In last month’s Socialist Standard, in an article on the price of bread (http://www.worldsocialism.org/spgb/feb08/index.html), we commented on the fact that under capitalism a basic foodstuff such as wheat was “a world commodity traded on world markets and so subject to international speculators betting on its future price going up or down”.

Last week the news broke that a “rogue trader” calling Dooley working for a firm called MF Global had lost his employers $141.5 million. Rather foolishly, it might be thought, he bet that the price of wheat would go down. But it went up:

“He had bet on the price of wheat declining by entering into about 4,000 futures contracts, which would require him to deliver about 20 million bushels of wheat at an agreed time and price. The greater the decline in the price between agreeing the contract and delivering the wheat, the cheaper the cost of satisfying the delivery and the larger the profit Mr Dooley stood to make. But instead, the price of wheat kept on rising . . .” (Times, 29 February)

It should not be thought that MF Global is in the business of delivering wheat. It doesn’t run a fleet of ships or trucks. It is a financial institution specialising in speculating on how the price of wheat - and anything else - moves. When the delivery date of, in this case, wheat comes near they pass the contract on to a shipping or delivery firm. As Marx once pointed out, the capitalist is not interested in any particular product. All they are interested in profit and they don’t care whether they make it from producing and selling bibles or producing and selling whisky. Firms like MF Global, with no connection with actual production, illustrate this point well.

In the Middle Ages this sort of thing was frowned on and was even illegal. In his other socialist utopian novel A Dream of John Ball William Morris has his visitor from the future explain to John Ball, the priest with communistic views who supported the Peasants Revolt, that the feudal society he opposed would eventually be replaced, but not by a society, as Ball wanted, where people could “have the goods of the earth without money or without price” but by capitalism.

John Ball has difficulty in understanding capitalism and, to give him an idea, Morris’s character says that, unlike under feudalism, “forestallers and regraters” will be praised as benefactors. Morris explains in a footnote what a “regrater” was:

“one who both buys and sells in the same market, or within five miles thereof; buys, say a ton of cheese at 10 a.m. and sells it at 5 p.m. a penny a pound dearer without moving from his chair”.

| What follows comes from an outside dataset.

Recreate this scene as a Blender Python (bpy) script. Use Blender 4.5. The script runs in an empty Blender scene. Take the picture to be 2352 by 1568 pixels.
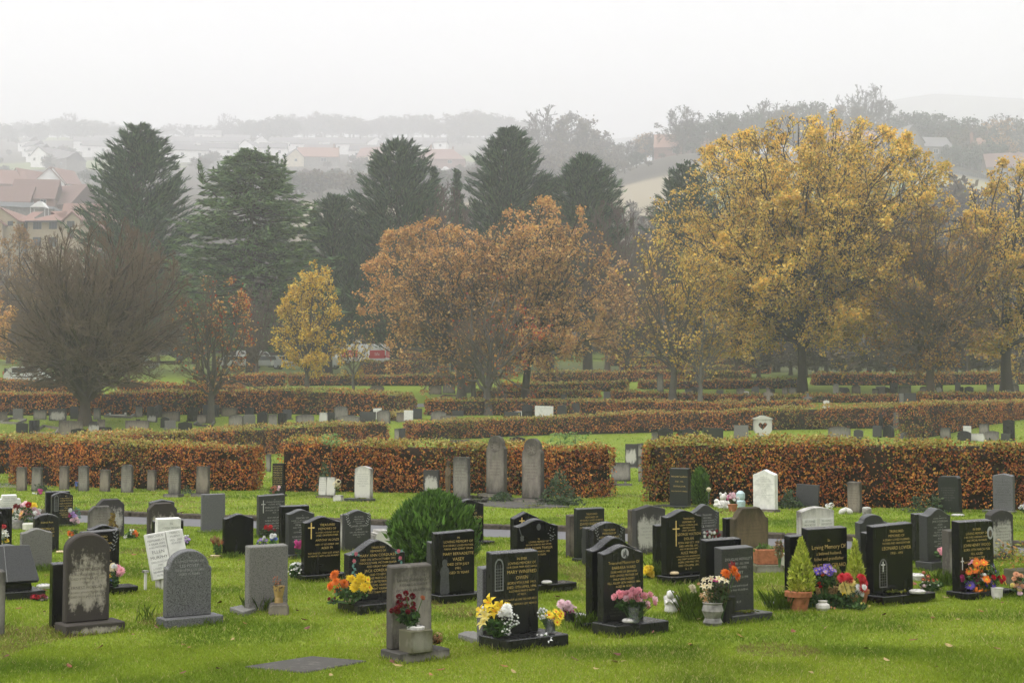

This is not a description of an industrial capitalist, but it was the best example Morris’s character could find to explain to someone living under feudalism what a capitalist was. It is, however, an accurate description of what firms like MF Global do. Their “traders”, whether rogues or not, buy and sell without leaving their computer desk. A mediaeval peasant would have regarded them as worse than regraters. They are the equivalent of a man sitting in a marketplace inn betting on what price a regrater would be selling at 5 p.m the cheese he had bought at 10 a.m. In fact, MF Global’s traders would also bet on what price that the regrater would pay at 10 a.m. In other words, they are mere gamblers, gambling on the price of an essential foodstuff for millions throughout the world - while millions starve.